▶ [What the task requires]: Give the listing again exactly, omitting its images.

▶ [Collected material]:
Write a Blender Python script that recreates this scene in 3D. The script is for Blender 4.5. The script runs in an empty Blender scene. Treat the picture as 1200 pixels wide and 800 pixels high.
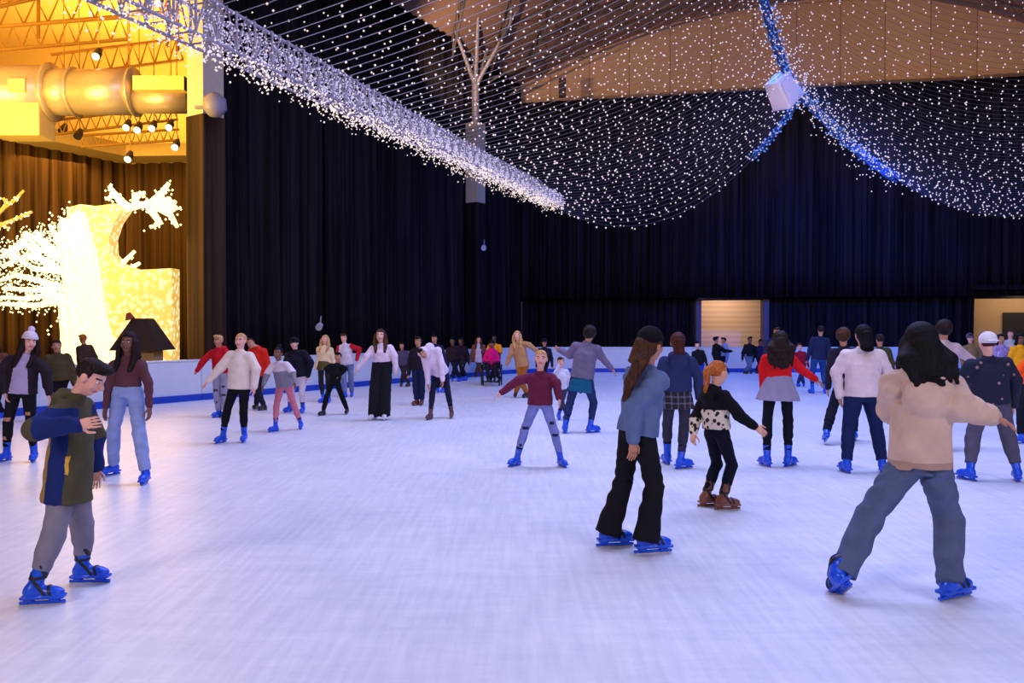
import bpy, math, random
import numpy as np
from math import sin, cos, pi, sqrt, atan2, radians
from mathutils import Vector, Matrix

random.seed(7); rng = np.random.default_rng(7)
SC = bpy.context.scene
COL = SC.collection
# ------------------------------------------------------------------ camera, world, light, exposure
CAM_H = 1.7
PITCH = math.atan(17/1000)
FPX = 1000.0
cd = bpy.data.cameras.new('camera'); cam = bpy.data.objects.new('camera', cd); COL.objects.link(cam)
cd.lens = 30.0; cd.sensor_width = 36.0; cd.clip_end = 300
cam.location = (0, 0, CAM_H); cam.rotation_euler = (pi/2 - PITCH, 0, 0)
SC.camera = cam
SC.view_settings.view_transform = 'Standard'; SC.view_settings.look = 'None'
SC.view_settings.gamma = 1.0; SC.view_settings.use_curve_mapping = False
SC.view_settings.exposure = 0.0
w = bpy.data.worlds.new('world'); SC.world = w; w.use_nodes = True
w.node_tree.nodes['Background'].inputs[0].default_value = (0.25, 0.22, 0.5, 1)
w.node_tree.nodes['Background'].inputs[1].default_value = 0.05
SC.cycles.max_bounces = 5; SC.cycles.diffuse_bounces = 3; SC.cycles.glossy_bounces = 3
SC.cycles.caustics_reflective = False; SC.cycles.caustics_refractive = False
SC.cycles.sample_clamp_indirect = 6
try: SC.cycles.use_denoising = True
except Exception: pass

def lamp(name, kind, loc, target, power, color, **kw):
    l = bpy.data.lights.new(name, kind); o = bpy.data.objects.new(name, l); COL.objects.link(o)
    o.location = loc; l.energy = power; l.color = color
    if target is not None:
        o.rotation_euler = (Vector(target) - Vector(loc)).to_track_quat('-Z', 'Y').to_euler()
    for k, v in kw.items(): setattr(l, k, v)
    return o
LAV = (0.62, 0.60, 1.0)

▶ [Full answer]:
Write a Blender Python script that recreates this scene in 3D. The script is for Blender 4.5. The script runs in an empty Blender scene. Treat the picture as 1200 pixels wide and 800 pixels high.
import bpy, math, random
import numpy as np
from math import sin, cos, pi, sqrt, atan2, radians
from mathutils import Vector, Matrix

random.seed(7); rng = np.random.default_rng(7)
SC = bpy.context.scene
COL = SC.collection
# ------------------------------------------------------------------ camera, world, light, exposure
CAM_H = 1.7
PITCH = math.atan(17/1000)
FPX = 1000.0
cd = bpy.data.cameras.new('camera'); cam = bpy.data.objects.new('camera', cd); COL.objects.link(cam)
cd.lens = 30.0; cd.sensor_width = 36.0; cd.clip_end = 300
cam.location = (0, 0, CAM_H); cam.rotation_euler = (pi/2 - PITCH, 0, 0)
SC.camera = cam
SC.view_settings.view_transform = 'Standard'; SC.view_settings.look = 'None'
SC.view_settings.gamma = 1.0; SC.view_settings.use_curve_mapping = False
SC.view_settings.exposure = 0.0
w = bpy.data.worlds.new('world'); SC.world = w; w.use_nodes = True
w.node_tree.nodes['Background'].inputs[0].default_value = (0.25, 0.22, 0.5, 1)
w.node_tree.nodes['Background'].inputs[1].default_value = 0.05
SC.cycles.max_bounces = 5; SC.cycles.diffuse_bounces = 3; SC.cycles.glossy_bounces = 3
SC.cycles.caustics_reflective = False; SC.cycles.caustics_refractive = False
SC.cycles.sample_clamp_indirect = 6
try: SC.cycles.use_denoising = True
except Exception: pass

def lamp(name, kind, loc, target, power, color, **kw):
    l = bpy.data.lights.new(name, kind); o = bpy.data.objects.new(name, l); COL.objects.link(o)
    o.location = loc; l.energy = power; l.color = color
    if target is not None:
        o.rotation_euler = (Vector(target) - Vector(loc)).to_track_quat('-Z', 'Y').to_euler()
    for k, v in kw.items(): setattr(l, k, v)
    return o
LAV = (0.62, 0.60, 1.0)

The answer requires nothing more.